The result was a new railcar, No. 18, known as ‘the Lambourn car’ because it was specifically designed (and geared to 40mph) to haul a tail-load of a couple of horseboxes and spent most of its career on the Newbury-lambourn branch. With the approach of the Second World War the GWR brought the construction of railcars in-house and produced a new angular body design which could be built at Swindon. Nos. 19-33 were delivered from 1940. No. 34 was a window-less version of the same vehicle, for parcels traffic and Nos. 35/36 and 37/38 were single-ended cars built as two-car units. These were the fore-runners of the fleet of DMUS ordered by BR a decade later.
These later-style GWR railcars, more recently called by railway modellers ‘razor-edge’ cars, lasted in service until displaced in the early 1960s by the Gloucester RCW single units (Nos. W55000-19). As a consequence there were quite a lot of livery variations, at least three versions of GWR, two of carmine and cream and three of lined green.

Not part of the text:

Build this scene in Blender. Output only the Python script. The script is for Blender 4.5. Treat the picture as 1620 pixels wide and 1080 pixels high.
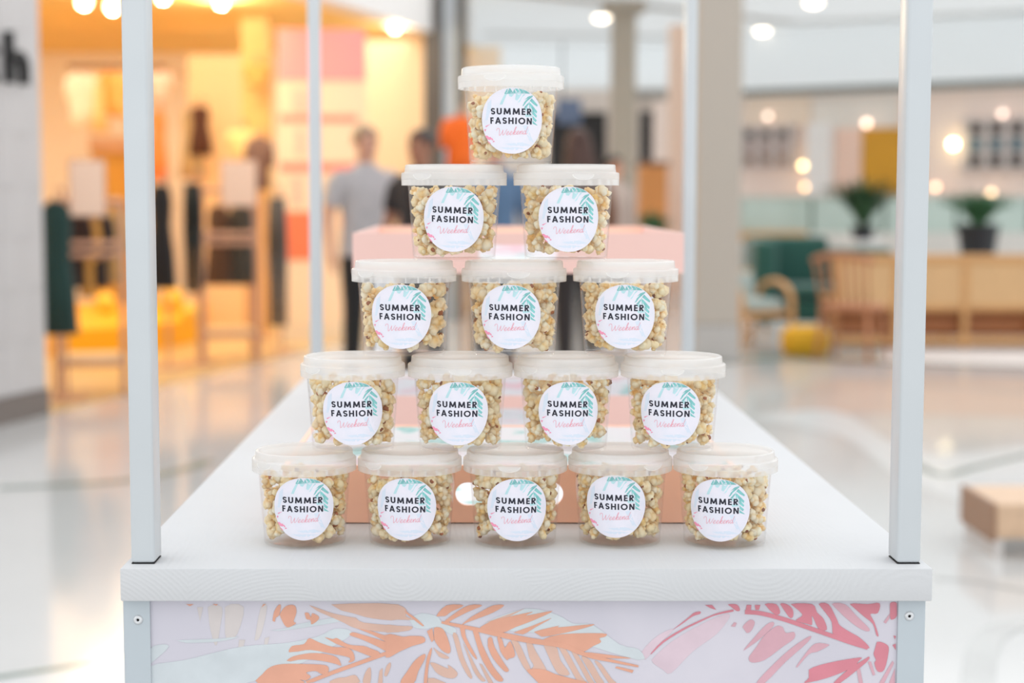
import bpy, bmesh, math, random
import numpy as np
from mathutils import Vector, Matrix
from mathutils.geometry import tessellate_polygon

for _o in list(bpy.data.objects):
    bpy.data.objects.remove(_o)
SC = bpy.context.scene
COL = SC.collection
PI = math.pi
T = 0.92                                   # height of the cart's table top

# ------------------------------------------------------------------ camera
F_PX, CX, PITCH = 2650.0, 759.2, 0.0870
CAM = Vector((-0.0493, -1.75, T + 0.3944))
cd = bpy.data.cameras.new('camera')
cam = bpy.data.objects.new('camera', cd)
COL.objects.link(cam)
cam.location = CAM
cam.rotation_euler = (PI / 2 - PITCH, 0.0, 0.0)
cd.sensor_width = 36.0
cd.lens = F_PX / 1620.0 * 36.0
cd.shift_x = (810.0 - CX) / 1620.0
cd.clip_end = 200
cd.dof.use_dof = True
cd.dof.focus_distance = 1.855
cd.dof.aperture_fstop = 3.1
SC.camera = cam

# ------------------------------------------------------------------ light
W = bpy.data.worlds.new('world')
SC.world = W
W.use_nodes = True
_bg = W.node_tree.nodes['Background']
_bg.inputs[0].default_value = (0.965, 0.985, 1.0, 1)
_bg.inputs[1].default_value = 0.98


def area_light(name, loc, rot, sx, sy, energy, color):
    l = bpy.data.lights.new(name, 'AREA')
    l.shape = 'RECTANGLE'
    l.size, l.size_y = sx, sy
    l.energy, l.color = energy, color
    o = bpy.data.objects.new(name, l)
    o.location, o.rotation_euler = loc, rot
    COL.objects.link(o)
    return o


area_light('atrium_skylight', (1.5, 1.0, 9.0), (0, 0, 0), 9, 12, 110, (0.97, 0.985, 1.0))
area_light('added_lounge_fill', (7.0, 20.0, 8.0), (0, 0, 0), 15, 14, 520, (1.0, 0.985, 0.96))  # added unseen fill light above the far ceiling, brightens the lounge through it

SC.view_settings.view_transform = 'Standard'
SC.view_settings.look = 'None'
SC.view_settings.exposure = 0.46
SC.view_settings.gamma = 1.0
SC.view_settings.use_curve_mapping = False
SC.cycles.transparent_max_bounces = 40
SC.cycles.max_bounces = 12
SC.cycles.diffuse_bounces = 9
SC.cycles.use_denoising = True
SC.cycles.sample_clamp_indirect = 6.0


# ------------------------------------------------------------------ where a pixel's ray goes
def ray(px, py):
    x, v = (px - CX) / F_PX, (540.0 - py) / F_PX
    c, s = math.cos(PITCH), math.sin(PITCH)
    return Vector((x, c + v * s, -s + v * c))


def at(px, py, d):
    """the point of the pixel's ray that lies d metres in front of the lens"""
    r = ray(px, py)
    return CAM + r * (d / r.y)


def hit(px, py, p, n):
    r = ray(px, py)
    return CAM + r * ((Vector(p) - CAM).dot(n) / r.dot(n))


def gx(px, d):
    return at(px, 309, d).x


# ------------------------------------------------------------------ materials
def srgb(r, g, b):
    def f(c):
        c /= 255.0
        return c / 12.92 if c <= 0.04045 else ((c + 0.055) / 1.055) ** 2.4
    return (f(r), f(g), f(b), 1.0)


def mat(name, rgb, rough=0.5, metal=0.0, var=0.0, vscale=20.0, bump=0.0, bscale=60.0, emit=0.0, emit_rgb=None,
        rgb2=None, sheen=0.0, coat=0.0, stretch=None):
    m = bpy.data.materials.new(name)
    m.use_nodes = True
    nt = m.node_tree
    p = nt.nodes['Principled BSDF']
    c = srgb(*rgb)
    p.inputs['Base Color'].default_value = c
    p.inputs['Roughness'].default_value = rough
    p.inputs['Metallic'].default_value = metal
    if coat:
        p.inputs['Coat Weight'].default_value = coat
        p.inputs['Coat Roughness'].default_value = 0.08
    if sheen:
        p.inputs['Sheen Weight'].default_value = sheen
    if emit:
        p.inputs['Emission Color'].default_value = srgb(*(emit_rgb or rgb))
        p.inputs['Emission Strength'].default_value = emit
    tc = nt.nodes.new('ShaderNodeTexCoord')
    vec = tc.outputs['Object']
    if stretch:
        mp = nt.nodes.new('ShaderNodeMapping')
        mp.inputs['Scale'].default_value = stretch
        nt.links.new(vec, mp.inputs['Vector'])
        vec = mp.outputs['Vector']
    if var or rgb2:
        n = nt.nodes.new('ShaderNodeTexNoise')
        n.inputs['Scale'].default_value = vscale
        n.inputs['Detail'].default_value = 4
        nt.links.new(vec, n.inputs['Vector'])
        r = nt.nodes.new('ShaderNodeValToRGB')
        if rgb2:
            r.color_ramp.elements[0].color = c
            r.color_ramp.elements[1].color = srgb(*rgb2)
            r.color_ramp.elements[0].position, r.color_ramp.elements[1].position = 0.4, 0.62
        else:
            r.color_ramp.elements[0].color = tuple(max(0, k * (1 - var)) for k in c[:3]) + (1,)
            r.color_ramp.elements[1].color = tuple(min(1, k * (1 + var)) for k in c[:3]) + (1,)
            r.color_ramp.elements[0].position, r.color_ramp.elements[1].position = 0.3, 0.7
        nt.links.new(n.outputs['Fac'], r.inputs['Fac'])
        nt.links.new(r.outputs['Color'], p.inputs['Base Color'])
    if bump:
        n2 = nt.nodes.new('ShaderNodeTexNoise')
        n2.inputs['Scale'].default_value = bscale
        n2.inputs['Detail'].default_value = 5
        nt.links.new(vec, n2.inputs['Vector'])
        b = nt.nodes.new('ShaderNodeBump')
        b.inputs['Strength'].default_value = bump
        b.inputs['Distance'].default_value = 0.002
        nt.links.new(n2.outputs['Fac'], b.inputs['Height'])
        nt.links.new(b.outputs['Normal'], p.inputs['Normal'])
    return m


def plastic_mat(name, milky, tint, gloss_rough, gloss=0.3):
    """thin clear plastic: mostly see-through, a little milky, mirror-like at a glance"""
    m = bpy.data.materials.new(name)
    m.use_nodes = True
    nt = m.node_tree
    nt.nodes.clear()
    N, L = nt.nodes.new, nt.links.new
    out = N('ShaderNodeOutputMaterial')
    tr = N('ShaderNodeBsdfTransparent')
    tr.inputs[0].default_value = (*tint, 1)
    df = N('ShaderNodeBsdfDiffuse')
    df.inputs[0].default_value = (0.95, 0.95, 0.95, 1)
    tl = N('ShaderNodeBsdfTranslucent')
    tl.inputs[0].default_value = (0.95, 0.95, 0.95, 1)
    a = N('ShaderNodeMixShader')
    a.inputs[0].default_value = 0.45
    L(df.outputs[0], a.inputs[1])
    L(tl.outputs[0], a.inputs[2])
    b = N('ShaderNodeMixShader')
    b.inputs[0].default_value = milky
    L(tr.outputs[0], b.inputs[1])
    L(a.outputs[0], b.inputs[2])
    g = N('ShaderNodeBsdfGlossy')
    g.inputs['Roughness'].default_value = gloss_rough
    lw = N('ShaderNodeLayerWeight')
    lw.inputs[0].default_value = 0.5
    pw = N('ShaderNodeMath')
    pw.operation = 'POWER'
    pw.inputs[1].default_value = 4.0
    L(lw.outputs['Facing'], pw.inputs[0])
    mu = N('ShaderNodeMath')
    mu.operation = 'MULTIPLY_ADD'
    mu.inputs[1].default_value = gloss
    mu.inputs[2].default_value = 0.012
    L(pw.outputs[0], mu.inputs[0])
    c = N('ShaderNodeMixShader')
    L(mu.outputs[0], c.inputs[0])
    L(b.outputs[0], c.inputs[1])
    L(g.outputs[0], c.inputs[2])
    L(c.outputs[0], out.inputs[0])
    return m


def vcol_mat(name, rough=0.65):
    m = bpy.data.materials.new(name)
    m.use_nodes = True
    nt = m.node_tree
    p = nt.nodes['Principled BSDF']
    at_ = nt.nodes.new('ShaderNodeAttribute')
    at_.attribute_name = 'Col'
    n = nt.nodes.new('ShaderNodeTexNoise')
    n.inputs['Scale'].default_value = 260
    n.inputs['Detail'].default_value = 4
    tc = nt.nodes.new('ShaderNodeTexCoord')
    nt.links.new(tc.outputs['Object'], n.inputs['Vector'])
    mr = nt.nodes.new('ShaderNodeMapRange')
    mr.inputs[1].default_value, mr.inputs[2].default_value = 0.3, 0.7
    mr.inputs[3].default_value, mr.inputs[4].default_value = 0.93, 1.06
    nt.links.new(n.outputs['Fac'], mr.inputs[0])
    mx = nt.nodes.new('ShaderNodeVectorMath')
    mx.operation = 'SCALE'
    nt.links.new(at_.outputs['Color'], mx.inputs[0])
    nt.links.new(mr.outputs[0], mx.inputs['Scale'])
    nt.links.new(mx.outputs[0], p.inputs['Base Color'])
    p.inputs['Roughness'].default_value = rough
    b = nt.nodes.new('ShaderNodeBump')
    b.inputs['Strength'].default_value = 0.5
    b.inputs['Distance'].default_value = 0.001
    nt.links.new(n.outputs['Fac'], b.inputs['Height'])
    nt.links.new(b.outputs['Normal'], p.inputs['Normal'])
    tl = nt.nodes.new('ShaderNodeBsdfTranslucent')      # puffed flesh lets light through
    nt.links.new(mx.outputs[0], tl.inputs['Color'])
    ms = nt.nodes.new('ShaderNodeMixShader')
    ms.inputs[0].default_value = 0.08
    nt.links.new(p.outputs[0], ms.inputs[1])
    nt.links.new(tl.outputs[0], ms.inputs[2])
    nt.links.new(ms.outputs[0], nt.nodes['Material Output'].inputs[0])
    return m


# ------------------------------------------------------------------ mesh building
class MB:
    """collects shapes, then build() links them as one mesh object"""

    def __init__(self):
        self.v, self.f = [], []

    def add(self, vs, fs):
        o = len(self.v)
        self.v += [tuple(p) for p in vs]
        self.f += [tuple(i + o for i in q) for q in fs]
        return self

    def box(self, x0, x1, y0, y1, z0, z1):
        vs = [(x, y, z) for z in (z0, z1) for y in (y0, y1) for x in (x0, x1)]
        fs = [(0, 2, 3, 1), (4, 5, 7, 6), (0, 1, 5, 4), (2, 6, 7, 3), (0, 4, 6, 2), (1, 3, 7, 5)]
        return self.add(vs, fs)

    def cbox(self, c, s, rx=0, ry=0, rz=0):
        m = Matrix.Rotation(rz, 3, 'Z') @ Matrix.Rotation(ry, 3, 'Y') @ Matrix.Rotation(rx, 3, 'X')
        vs = [Vector(c) + m @ Vector((x * s[0] / 2, y * s[1] / 2, z * s[2] / 2)) for z in (-1, 1) for y in (-1, 1) for x in (-1, 1)]
        fs = [(0, 2, 3, 1), (4, 5, 7, 6), (0, 1, 5, 4), (2, 6, 7, 3), (0, 4, 6, 2), (1, 3, 7, 5)]
        return self.add(vs, fs)

    def lathe(self, prof, seg=48, c=(0, 0, 0), closed=False, sx=1.0, sy=1.0):
        n = len(prof)
        vs = []
        for k in range(seg):
            a = 2 * PI * k / seg
            ca, sa = math.cos(a), math.sin(a)
            vs += [(c[0] + r * ca * sx, c[1] + r * sa * sy, c[2] + z) for r, z in prof]
        fs = []
        for k in range(seg):
            k2 = (k + 1) % seg
            for i in range(n if closed else n - 1):
                j = (i + 1) % n
                fs.append((k * n + i, k2 * n + i, k2 * n + j, k * n + j))
        return self.add(vs, fs)

    def tube(self, pts, r, seg=10, caps=True):
        pts = [Vector(p) for p in pts]
        rs = r if isinstance(r, (list, tuple)) else [r] * len(pts)
        n = len(pts)
        vs, fs = [], []
        up = None
        for i, p in enumerate(pts):
            d = (pts[min(i + 1, n - 1)] - pts[max(i - 1, 0)]).normalized()
            if up is None:
                up = Vector((0, 0, 1)) if abs(d.z) < 0.9 else Vector((1, 0, 0))
            s = d.cross(up).normalized()
            up = s.cross(d).normalized()
            for k in range(seg):
                a = 2 * PI * k / seg
                vs.append(p + (s * math.cos(a) + up * math.sin(a)) * rs[i])
        for i in range(n - 1):
            for k in range(seg):
                k2 = (k + 1) % seg
                fs.append((i * seg + k, i * seg + k2, (i + 1) * seg + k2, (i + 1) * seg + k))
        if caps:
            fs.append(tuple(range(seg))[::-1])
            fs.append(tuple((n - 1) * seg + k for k in range(seg)))
        return self.add(vs, fs)

    def ball(self, c, r, seg=20, rings=12):
        rx, ry, rz = r if isinstance(r, (tuple, list)) else (r, r, r)
        prof = [(max(1e-5, math.sin(PI * i / rings)), -math.cos(PI * i / rings)) for i in range(rings + 1)]
        o = len(self.v)
        self.lathe(prof, seg)
        for i in range(o, len(self.v)):
            x, y, z = self.v[i]
            self.v[i] = (c[0] + x * rx, c[1] + y * ry, c[2] + z * rz)
        return self

    def loft(self, rings, seg=20, c=(0, 0, 0), power=2.0, cap=True, ripple=0.0, nr=7):
        """rings: (z, half width, half depth, shift x, shift y)"""
        vs, fs = [], []
        for q in rings:
            z, a, b = q[:3]
            ox, oy = (q[3], q[4]) if len(q) > 4 else (0, 0)
            for k in range(seg):
                t = 2 * PI * k / seg
                ct, st = math.cos(t), math.sin(t)
                e = 2.0 / power
                rp = 1 + ripple * math.sin(nr * t + z * 3)
                vs.append((c[0] + ox + a * math.copysign(abs(ct) ** e, ct) * rp, c[1] + oy + b * math.copysign(abs(st) ** e, st) * rp, c[2] + z))
        n = len(rings)
        for i in range(n - 1):
            for k in range(seg):
                k2 = (k + 1) % seg
                fs.append((i * seg + k, i * seg + k2, (i + 1) * seg + k2, (i + 1) * seg + k))
        if cap:
            fs.append(tuple(range(seg))[::-1])
            fs.append(tuple((n - 1) * seg + k for k in range(seg)))
        return self.add(vs, fs)

    def move(self, off=(0, 0, 0), rz=0.0):
        c, s = math.cos(rz), math.sin(rz)
        self.v = [(c * x - s * y + off[0], s * x + c * y + off[1], z + off[2]) for x, y, z in self.v]
        return self

    def build(self, name, m, parent=None, smooth=False, bevel=0.0, seg=2, merge=False):
        me = bpy.data.meshes.new(name)
        me.from_pydata(self.v, [], self.f)
        if merge or bevel:
            bm = bmesh.new()
            bm.from_mesh(me)
            bmesh.ops.remove_doubles(bm, verts=bm.verts, dist=1e-6)
            if bevel:
                ed = [e for e in bm.edges if len(e.link_faces) == 2 and e.calc_face_angle(0) > 0.5]
                bmesh.ops.bevel(bm, geom=ed, offset=bevel, segments=seg, profile=0.5, affect='EDGES', clamp_overlap=True)
            bmesh.ops.recalc_face_normals(bm, faces=bm.faces)
            bm.to_mesh(me)
            bm.free()
        me.materials.append(m)
        me.shade_smooth() if smooth else None
        if smooth == 'auto':
            me.set_sharp_from_angle(angle=math.radians(40))
        o = bpy.data.objects.new(name, me)
        COL.objects.link(o)
        if parent:
            o.parent = parent
        return o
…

The railcars operated branch lines and local services in the London area, including the Greenford loop, Staines, Uxbridge and Windsor during the early 1950s and were also to be found working from Bristol, the Wye Valley and ending their careers working from Worcester on the Severn Valley routes and some West Midlands local services. The last examples were withdrawn in October 1962. No. W20W, still in carmine and cream livery, was acquired by the Kent & East Sussex Railway. It was withdrawn in 1980 for major body repairs which remain ongoing. No. W22W, in light green livery, was acquired by the Great Western Society. Restored to GWR livery, it operated from Bridgnorth on the Severn Valley Railway until transferred to Didcot Railway Centre where it remains in operation.